## Begin

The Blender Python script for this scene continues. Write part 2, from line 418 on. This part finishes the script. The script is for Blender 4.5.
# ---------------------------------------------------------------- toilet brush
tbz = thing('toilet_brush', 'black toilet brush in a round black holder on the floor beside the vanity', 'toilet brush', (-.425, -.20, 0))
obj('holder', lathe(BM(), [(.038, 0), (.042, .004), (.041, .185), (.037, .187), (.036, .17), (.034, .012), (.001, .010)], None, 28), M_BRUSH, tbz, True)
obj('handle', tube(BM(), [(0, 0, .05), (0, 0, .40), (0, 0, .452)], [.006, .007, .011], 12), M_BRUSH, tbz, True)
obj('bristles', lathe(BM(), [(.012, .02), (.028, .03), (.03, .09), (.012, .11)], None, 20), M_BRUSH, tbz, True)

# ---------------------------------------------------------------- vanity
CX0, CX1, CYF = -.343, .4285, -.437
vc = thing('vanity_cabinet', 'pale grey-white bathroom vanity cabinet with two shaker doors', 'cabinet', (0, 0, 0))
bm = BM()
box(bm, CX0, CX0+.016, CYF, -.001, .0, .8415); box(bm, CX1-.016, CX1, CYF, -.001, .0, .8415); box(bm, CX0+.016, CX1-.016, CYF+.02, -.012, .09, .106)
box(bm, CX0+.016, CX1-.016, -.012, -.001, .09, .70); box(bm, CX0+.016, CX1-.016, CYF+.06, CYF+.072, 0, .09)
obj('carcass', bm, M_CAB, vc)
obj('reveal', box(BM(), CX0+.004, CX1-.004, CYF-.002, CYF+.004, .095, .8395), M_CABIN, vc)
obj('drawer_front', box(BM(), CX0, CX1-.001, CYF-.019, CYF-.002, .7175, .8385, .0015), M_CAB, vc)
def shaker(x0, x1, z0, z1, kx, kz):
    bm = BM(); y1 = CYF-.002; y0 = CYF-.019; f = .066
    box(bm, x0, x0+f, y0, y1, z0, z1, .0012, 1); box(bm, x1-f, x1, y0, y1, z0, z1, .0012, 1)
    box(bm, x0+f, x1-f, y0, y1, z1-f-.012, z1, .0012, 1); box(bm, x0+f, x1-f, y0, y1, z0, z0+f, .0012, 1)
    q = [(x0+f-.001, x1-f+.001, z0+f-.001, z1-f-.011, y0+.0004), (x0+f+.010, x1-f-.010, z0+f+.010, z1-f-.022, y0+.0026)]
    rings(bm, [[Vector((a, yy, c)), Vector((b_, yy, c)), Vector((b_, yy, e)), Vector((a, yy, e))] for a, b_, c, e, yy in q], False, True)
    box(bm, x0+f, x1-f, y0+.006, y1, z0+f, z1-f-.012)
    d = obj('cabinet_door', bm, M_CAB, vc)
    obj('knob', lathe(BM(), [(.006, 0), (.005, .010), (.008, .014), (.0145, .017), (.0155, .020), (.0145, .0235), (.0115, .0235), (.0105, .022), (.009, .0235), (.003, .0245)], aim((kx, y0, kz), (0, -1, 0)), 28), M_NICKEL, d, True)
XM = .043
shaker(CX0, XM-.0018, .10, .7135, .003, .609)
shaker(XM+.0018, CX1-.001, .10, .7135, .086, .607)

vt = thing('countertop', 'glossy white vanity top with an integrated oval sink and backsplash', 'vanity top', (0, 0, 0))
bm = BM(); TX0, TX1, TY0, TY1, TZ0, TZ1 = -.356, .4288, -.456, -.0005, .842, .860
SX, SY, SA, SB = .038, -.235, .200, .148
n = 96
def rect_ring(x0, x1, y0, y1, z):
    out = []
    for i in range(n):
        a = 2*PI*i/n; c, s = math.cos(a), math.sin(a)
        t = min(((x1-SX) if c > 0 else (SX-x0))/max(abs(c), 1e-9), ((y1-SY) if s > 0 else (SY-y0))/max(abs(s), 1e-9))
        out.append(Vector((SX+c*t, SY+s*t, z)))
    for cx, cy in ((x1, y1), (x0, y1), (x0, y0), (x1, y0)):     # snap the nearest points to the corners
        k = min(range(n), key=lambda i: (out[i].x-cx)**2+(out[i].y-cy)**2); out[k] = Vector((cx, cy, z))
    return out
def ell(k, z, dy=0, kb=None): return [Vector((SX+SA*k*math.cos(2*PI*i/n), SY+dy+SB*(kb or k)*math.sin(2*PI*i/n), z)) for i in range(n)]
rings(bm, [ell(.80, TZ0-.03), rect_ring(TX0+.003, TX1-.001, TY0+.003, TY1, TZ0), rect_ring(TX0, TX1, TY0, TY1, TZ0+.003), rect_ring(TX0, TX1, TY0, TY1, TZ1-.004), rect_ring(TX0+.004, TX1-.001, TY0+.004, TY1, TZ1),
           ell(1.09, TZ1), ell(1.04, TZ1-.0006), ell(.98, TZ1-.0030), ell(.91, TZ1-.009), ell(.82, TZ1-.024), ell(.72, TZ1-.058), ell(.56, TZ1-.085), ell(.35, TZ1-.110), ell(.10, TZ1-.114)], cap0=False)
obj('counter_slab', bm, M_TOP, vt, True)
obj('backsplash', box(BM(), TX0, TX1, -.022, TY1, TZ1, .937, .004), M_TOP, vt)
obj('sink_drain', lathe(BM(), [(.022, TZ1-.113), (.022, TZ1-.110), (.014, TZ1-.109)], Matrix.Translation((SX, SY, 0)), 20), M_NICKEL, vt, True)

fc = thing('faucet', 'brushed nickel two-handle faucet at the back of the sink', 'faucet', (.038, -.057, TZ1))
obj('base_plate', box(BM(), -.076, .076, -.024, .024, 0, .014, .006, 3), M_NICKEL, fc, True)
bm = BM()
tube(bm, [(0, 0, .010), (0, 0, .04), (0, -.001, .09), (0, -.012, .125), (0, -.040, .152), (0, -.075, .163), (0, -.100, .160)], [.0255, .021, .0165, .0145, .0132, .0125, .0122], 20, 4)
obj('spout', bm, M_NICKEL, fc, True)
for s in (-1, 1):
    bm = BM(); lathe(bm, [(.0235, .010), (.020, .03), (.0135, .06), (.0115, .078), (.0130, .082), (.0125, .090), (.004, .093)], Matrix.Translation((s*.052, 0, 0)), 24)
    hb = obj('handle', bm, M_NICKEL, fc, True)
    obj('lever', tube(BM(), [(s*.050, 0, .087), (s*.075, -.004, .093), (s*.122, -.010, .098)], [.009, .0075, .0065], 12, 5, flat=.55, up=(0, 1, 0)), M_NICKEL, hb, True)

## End

PROMPT: Write out the full listing exactly as given.

EXPECTED ANSWER:
The Blender Python script for this scene continues. Write part 2, from line 418 on. This part finishes the script. The script is for Blender 4.5.
# ---------------------------------------------------------------- toilet brush
tbz = thing('toilet_brush', 'black toilet brush in a round black holder on the floor beside the vanity', 'toilet brush', (-.425, -.20, 0))
obj('holder', lathe(BM(), [(.038, 0), (.042, .004), (.041, .185), (.037, .187), (.036, .17), (.034, .012), (.001, .010)], None, 28), M_BRUSH, tbz, True)
obj('handle', tube(BM(), [(0, 0, .05), (0, 0, .40), (0, 0, .452)], [.006, .007, .011], 12), M_BRUSH, tbz, True)
obj('bristles', lathe(BM(), [(.012, .02), (.028, .03), (.03, .09), (.012, .11)], None, 20), M_BRUSH, tbz, True)

# ---------------------------------------------------------------- vanity
CX0, CX1, CYF = -.343, .4285, -.437
vc = thing('vanity_cabinet', 'pale grey-white bathroom vanity cabinet with two shaker doors', 'cabinet', (0, 0, 0))
bm = BM()
box(bm, CX0, CX0+.016, CYF, -.001, .0, .8415); box(bm, CX1-.016, CX1, CYF, -.001, .0, .8415); box(bm, CX0+.016, CX1-.016, CYF+.02, -.012, .09, .106)
box(bm, CX0+.016, CX1-.016, -.012, -.001, .09, .70); box(bm, CX0+.016, CX1-.016, CYF+.06, CYF+.072, 0, .09)
obj('carcass', bm, M_CAB, vc)
obj('reveal', box(BM(), CX0+.004, CX1-.004, CYF-.002, CYF+.004, .095, .8395), M_CABIN, vc)
obj('drawer_front', box(BM(), CX0, CX1-.001, CYF-.019, CYF-.002, .7175, .8385, .0015), M_CAB, vc)
def shaker(x0, x1, z0, z1, kx, kz):
    bm = BM(); y1 = CYF-.002; y0 = CYF-.019; f = .066
    box(bm, x0, x0+f, y0, y1, z0, z1, .0012, 1); box(bm, x1-f, x1, y0, y1, z0, z1, .0012, 1)
    box(bm, x0+f, x1-f, y0, y1, z1-f-.012, z1, .0012, 1); box(bm, x0+f, x1-f, y0, y1, z0, z0+f, .0012, 1)
    q = [(x0+f-.001, x1-f+.001, z0+f-.001, z1-f-.011, y0+.0004), (x0+f+.010, x1-f-.010, z0+f+.010, z1-f-.022, y0+.0026)]
    rings(bm, [[Vector((a, yy, c)), Vector((b_, yy, c)), Vector((b_, yy, e)), Vector((a, yy, e))] for a, b_, c, e, yy in q], False, True)
    box(bm, x0+f, x1-f, y0+.006, y1, z0+f, z1-f-.012)
    d = obj('cabinet_door', bm, M_CAB, vc)
    obj('knob', lathe(BM(), [(.006, 0), (.005, .010), (.008, .014), (.0145, .017), (.0155, .020), (.0145, .0235), (.0115, .0235), (.0105, .022), (.009, .0235), (.003, .0245)], aim((kx, y0, kz), (0, -1, 0)), 28), M_NICKEL, d, True)
XM = .043
shaker(CX0, XM-.0018, .10, .7135, .003, .609)
shaker(XM+.0018, CX1-.001, .10, .7135, .086, .607)

vt = thing('countertop', 'glossy white vanity top with an integrated oval sink and backsplash', 'vanity top', (0, 0, 0))
bm = BM(); TX0, TX1, TY0, TY1, TZ0, TZ1 = -.356, .4288, -.456, -.0005, .842, .860
SX, SY, SA, SB = .038, -.235, .200, .148
n = 96
def rect_ring(x0, x1, y0, y1, z):
    out = []
    for i in range(n):
        a = 2*PI*i/n; c, s = math.cos(a), math.sin(a)
        t = min(((x1-SX) if c > 0 else (SX-x0))/max(abs(c), 1e-9), ((y1-SY) if s > 0 else (SY-y0))/max(abs(s), 1e-9))
        out.append(Vector((SX+c*t, SY+s*t, z)))
    for cx, cy in ((x1, y1), (x0, y1), (x0, y0), (x1, y0)):     # snap the nearest points to the corners
        k = min(range(n), key=lambda i: (out[i].x-cx)**2+(out[i].y-cy)**2); out[k] = Vector((cx, cy, z))
    return out
def ell(k, z, dy=0, kb=None): return [Vector((SX+SA*k*math.cos(2*PI*i/n), SY+dy+SB*(kb or k)*math.sin(2*PI*i/n), z)) for i in range(n)]
rings(bm, [ell(.80, TZ0-.03), rect_ring(TX0+.003, TX1-.001, TY0+.003, TY1, TZ0), rect_ring(TX0, TX1, TY0, TY1, TZ0+.003), rect_ring(TX0, TX1, TY0, TY1, TZ1-.004), rect_ring(TX0+.004, TX1-.001, TY0+.004, TY1, TZ1),
           ell(1.09, TZ1), ell(1.04, TZ1-.0006), ell(.98, TZ1-.0030), ell(.91, TZ1-.009), ell(.82, TZ1-.024), ell(.72, TZ1-.058), ell(.56, TZ1-.085), ell(.35, TZ1-.110), ell(.10, TZ1-.114)], cap0=False)
obj('counter_slab', bm, M_TOP, vt, True)
obj('backsplash', box(BM(), TX0, TX1, -.022, TY1, TZ1, .937, .004), M_TOP, vt)
obj('sink_drain', lathe(BM(), [(.022, TZ1-.113), (.022, TZ1-.110), (.014, TZ1-.109)], Matrix.Translation((SX, SY, 0)), 20), M_NICKEL, vt, True)

fc = thing('faucet', 'brushed nickel two-handle faucet at the back of the sink', 'faucet', (.038, -.057, TZ1))
obj('base_plate', box(BM(), -.076, .076, -.024, .024, 0, .014, .006, 3), M_NICKEL, fc, True)
bm = BM()
tube(bm, [(0, 0, .010), (0, 0, .04), (0, -.001, .09), (0, -.012, .125), (0, -.040, .152), (0, -.075, .163), (0, -.100, .160)], [.0255, .021, .0165, .0145, .0132, .0125, .0122], 20, 4)
obj('spout', bm, M_NICKEL, fc, True)
for s in (-1, 1):
    bm = BM(); lathe(bm, [(.0235, .010), (.020, .03), (.0135, .06), (.0115, .078), (.0130, .082), (.0125, .090), (.004, .093)], Matrix.Translation((s*.052, 0, 0)), 24)
    hb = obj('handle', bm, M_NICKEL, fc, True)
    obj('lever', tube(BM(), [(s*.050, 0, .087), (s*.075, -.004, .093), (s*.122, -.010, .098)], [.009, .0075, .0065], 12, 5, flat=.55, up=(0, 1, 0)), M_NICKEL, hb, True)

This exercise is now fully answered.